● **Written task**: Copy exactly the lines of the records below, and only those lines, beginning with the line that contains "What Blender Python" and ending with the line that contains "S.camera = cam".

● **Items**:
========================================================================

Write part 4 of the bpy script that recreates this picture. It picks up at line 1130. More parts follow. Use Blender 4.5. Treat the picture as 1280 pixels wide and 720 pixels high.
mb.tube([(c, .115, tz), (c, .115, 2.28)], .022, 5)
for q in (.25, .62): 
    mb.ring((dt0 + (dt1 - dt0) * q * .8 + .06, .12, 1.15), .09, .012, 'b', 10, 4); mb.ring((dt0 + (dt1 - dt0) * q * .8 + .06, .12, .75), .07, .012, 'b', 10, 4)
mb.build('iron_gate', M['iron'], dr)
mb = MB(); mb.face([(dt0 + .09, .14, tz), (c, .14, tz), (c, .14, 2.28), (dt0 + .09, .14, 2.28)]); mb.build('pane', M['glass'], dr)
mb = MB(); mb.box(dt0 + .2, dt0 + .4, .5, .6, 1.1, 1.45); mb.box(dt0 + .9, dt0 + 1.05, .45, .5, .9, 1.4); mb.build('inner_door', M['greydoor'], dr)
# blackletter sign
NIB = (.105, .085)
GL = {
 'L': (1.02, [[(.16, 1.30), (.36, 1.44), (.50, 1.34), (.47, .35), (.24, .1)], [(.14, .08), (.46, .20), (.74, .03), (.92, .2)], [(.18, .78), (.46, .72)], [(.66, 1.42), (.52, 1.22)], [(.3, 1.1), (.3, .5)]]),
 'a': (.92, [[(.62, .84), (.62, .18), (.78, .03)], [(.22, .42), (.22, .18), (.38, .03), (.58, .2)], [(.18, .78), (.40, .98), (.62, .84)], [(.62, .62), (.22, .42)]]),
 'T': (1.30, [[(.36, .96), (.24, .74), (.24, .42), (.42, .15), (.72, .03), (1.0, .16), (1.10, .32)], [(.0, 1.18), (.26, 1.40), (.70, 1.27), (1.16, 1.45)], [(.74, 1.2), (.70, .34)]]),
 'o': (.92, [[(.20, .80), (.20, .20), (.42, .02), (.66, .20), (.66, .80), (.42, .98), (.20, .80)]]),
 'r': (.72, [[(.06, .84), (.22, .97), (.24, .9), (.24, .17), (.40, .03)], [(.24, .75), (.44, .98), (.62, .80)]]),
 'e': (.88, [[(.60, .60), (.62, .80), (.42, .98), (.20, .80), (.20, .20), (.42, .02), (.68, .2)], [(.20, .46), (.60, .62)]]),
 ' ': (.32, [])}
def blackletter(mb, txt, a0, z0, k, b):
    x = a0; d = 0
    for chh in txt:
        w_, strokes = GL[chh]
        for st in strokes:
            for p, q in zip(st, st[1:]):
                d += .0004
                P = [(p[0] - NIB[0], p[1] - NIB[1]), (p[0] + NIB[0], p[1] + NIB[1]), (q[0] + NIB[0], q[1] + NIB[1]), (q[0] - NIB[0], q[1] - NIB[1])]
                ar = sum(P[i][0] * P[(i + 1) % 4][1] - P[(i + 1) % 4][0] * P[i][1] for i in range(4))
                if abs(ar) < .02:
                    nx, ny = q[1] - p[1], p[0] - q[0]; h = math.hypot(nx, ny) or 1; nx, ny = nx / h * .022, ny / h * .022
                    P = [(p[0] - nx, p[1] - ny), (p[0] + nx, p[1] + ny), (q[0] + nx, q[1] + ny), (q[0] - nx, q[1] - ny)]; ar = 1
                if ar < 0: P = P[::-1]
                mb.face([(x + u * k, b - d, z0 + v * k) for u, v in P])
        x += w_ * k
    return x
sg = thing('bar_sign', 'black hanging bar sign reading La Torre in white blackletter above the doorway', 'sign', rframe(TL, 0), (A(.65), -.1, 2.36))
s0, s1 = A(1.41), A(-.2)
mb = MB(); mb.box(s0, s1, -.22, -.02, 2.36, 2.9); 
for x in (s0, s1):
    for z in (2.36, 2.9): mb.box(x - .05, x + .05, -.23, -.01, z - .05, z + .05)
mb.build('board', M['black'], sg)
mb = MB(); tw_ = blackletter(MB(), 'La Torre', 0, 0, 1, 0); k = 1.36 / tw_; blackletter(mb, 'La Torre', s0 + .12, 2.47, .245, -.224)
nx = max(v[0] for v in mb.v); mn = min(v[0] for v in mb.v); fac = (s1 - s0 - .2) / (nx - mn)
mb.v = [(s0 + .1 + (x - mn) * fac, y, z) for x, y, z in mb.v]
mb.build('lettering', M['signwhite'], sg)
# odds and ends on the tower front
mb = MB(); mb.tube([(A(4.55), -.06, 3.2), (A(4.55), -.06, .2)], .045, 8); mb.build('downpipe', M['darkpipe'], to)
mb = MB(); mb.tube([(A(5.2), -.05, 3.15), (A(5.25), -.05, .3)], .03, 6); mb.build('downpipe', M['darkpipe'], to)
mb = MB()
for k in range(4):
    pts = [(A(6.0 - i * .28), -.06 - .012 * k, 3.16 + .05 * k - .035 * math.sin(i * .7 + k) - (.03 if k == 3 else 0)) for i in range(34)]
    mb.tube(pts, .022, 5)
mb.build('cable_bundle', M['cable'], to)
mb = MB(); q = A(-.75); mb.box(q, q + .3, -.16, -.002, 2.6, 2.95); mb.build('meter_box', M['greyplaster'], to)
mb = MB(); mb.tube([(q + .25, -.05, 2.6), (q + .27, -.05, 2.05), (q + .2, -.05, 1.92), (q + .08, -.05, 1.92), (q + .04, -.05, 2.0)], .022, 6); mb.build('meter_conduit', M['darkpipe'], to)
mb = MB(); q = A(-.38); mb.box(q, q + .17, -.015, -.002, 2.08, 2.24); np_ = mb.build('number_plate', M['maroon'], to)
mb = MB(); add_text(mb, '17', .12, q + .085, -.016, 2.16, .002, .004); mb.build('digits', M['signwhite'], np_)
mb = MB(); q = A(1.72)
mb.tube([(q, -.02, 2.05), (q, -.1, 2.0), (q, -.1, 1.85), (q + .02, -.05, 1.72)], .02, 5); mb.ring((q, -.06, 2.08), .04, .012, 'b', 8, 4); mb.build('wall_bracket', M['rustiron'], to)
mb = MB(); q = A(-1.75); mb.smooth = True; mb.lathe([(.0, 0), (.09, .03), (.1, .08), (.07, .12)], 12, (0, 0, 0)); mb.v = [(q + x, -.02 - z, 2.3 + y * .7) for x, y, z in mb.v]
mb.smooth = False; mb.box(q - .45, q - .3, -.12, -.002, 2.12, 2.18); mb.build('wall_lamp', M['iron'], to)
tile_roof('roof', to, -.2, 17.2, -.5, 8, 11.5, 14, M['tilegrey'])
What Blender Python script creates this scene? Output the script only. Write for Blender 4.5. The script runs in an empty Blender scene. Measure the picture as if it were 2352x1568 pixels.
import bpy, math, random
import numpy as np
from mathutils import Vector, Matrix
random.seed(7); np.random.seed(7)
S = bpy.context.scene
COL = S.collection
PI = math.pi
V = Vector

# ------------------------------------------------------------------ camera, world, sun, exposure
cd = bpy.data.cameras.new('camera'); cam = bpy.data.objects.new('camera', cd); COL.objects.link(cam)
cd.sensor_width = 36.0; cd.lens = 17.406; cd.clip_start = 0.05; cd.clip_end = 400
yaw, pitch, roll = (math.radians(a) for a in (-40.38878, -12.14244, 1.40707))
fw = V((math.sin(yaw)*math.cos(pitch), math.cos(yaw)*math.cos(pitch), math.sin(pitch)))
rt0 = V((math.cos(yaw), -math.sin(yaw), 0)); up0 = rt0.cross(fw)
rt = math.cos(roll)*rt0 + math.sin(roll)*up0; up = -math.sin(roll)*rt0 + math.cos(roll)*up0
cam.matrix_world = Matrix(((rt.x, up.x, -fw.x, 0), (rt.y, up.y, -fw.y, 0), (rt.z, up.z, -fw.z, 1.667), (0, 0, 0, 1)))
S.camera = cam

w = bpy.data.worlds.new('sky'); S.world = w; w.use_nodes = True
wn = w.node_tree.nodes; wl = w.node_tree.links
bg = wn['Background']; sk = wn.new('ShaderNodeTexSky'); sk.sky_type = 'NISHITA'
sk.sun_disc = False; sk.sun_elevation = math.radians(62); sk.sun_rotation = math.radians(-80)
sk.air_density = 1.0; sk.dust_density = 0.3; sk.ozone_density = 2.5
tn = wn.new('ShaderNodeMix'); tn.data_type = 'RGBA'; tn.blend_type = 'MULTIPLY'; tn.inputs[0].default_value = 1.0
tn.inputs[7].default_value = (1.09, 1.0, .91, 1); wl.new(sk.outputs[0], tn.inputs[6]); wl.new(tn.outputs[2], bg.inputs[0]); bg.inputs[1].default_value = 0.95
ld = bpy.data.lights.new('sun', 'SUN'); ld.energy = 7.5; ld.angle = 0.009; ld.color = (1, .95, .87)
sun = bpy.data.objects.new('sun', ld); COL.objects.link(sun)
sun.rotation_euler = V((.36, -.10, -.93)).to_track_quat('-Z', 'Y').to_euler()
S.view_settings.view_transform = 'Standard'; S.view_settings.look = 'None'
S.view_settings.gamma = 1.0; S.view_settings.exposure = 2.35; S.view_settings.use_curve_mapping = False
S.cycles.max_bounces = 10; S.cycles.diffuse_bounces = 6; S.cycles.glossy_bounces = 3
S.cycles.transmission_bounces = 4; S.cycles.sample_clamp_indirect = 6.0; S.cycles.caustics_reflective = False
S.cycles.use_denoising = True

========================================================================

● **Exercise result**:
What Blender Python script creates this scene? Output the script only. Write for Blender 4.5. The script runs in an empty Blender scene. Measure the picture as if it were 2352x1568 pixels.
import bpy, math, random
import numpy as np
from mathutils import Vector, Matrix
random.seed(7); np.random.seed(7)
S = bpy.context.scene
COL = S.collection
PI = math.pi
V = Vector

# ------------------------------------------------------------------ camera, world, sun, exposure
cd = bpy.data.cameras.new('camera'); cam = bpy.data.objects.new('camera', cd); COL.objects.link(cam)
cd.sensor_width = 36.0; cd.lens = 17.406; cd.clip_start = 0.05; cd.clip_end = 400
yaw, pitch, roll = (math.radians(a) for a in (-40.38878, -12.14244, 1.40707))
fw = V((math.sin(yaw)*math.cos(pitch), math.cos(yaw)*math.cos(pitch), math.sin(pitch)))
rt0 = V((math.cos(yaw), -math.sin(yaw), 0)); up0 = rt0.cross(fw)
rt = math.cos(roll)*rt0 + math.sin(roll)*up0; up = -math.sin(roll)*rt0 + math.cos(roll)*up0
cam.matrix_world = Matrix(((rt.x, up.x, -fw.x, 0), (rt.y, up.y, -fw.y, 0), (rt.z, up.z, -fw.z, 1.667), (0, 0, 0, 1)))
S.camera = cam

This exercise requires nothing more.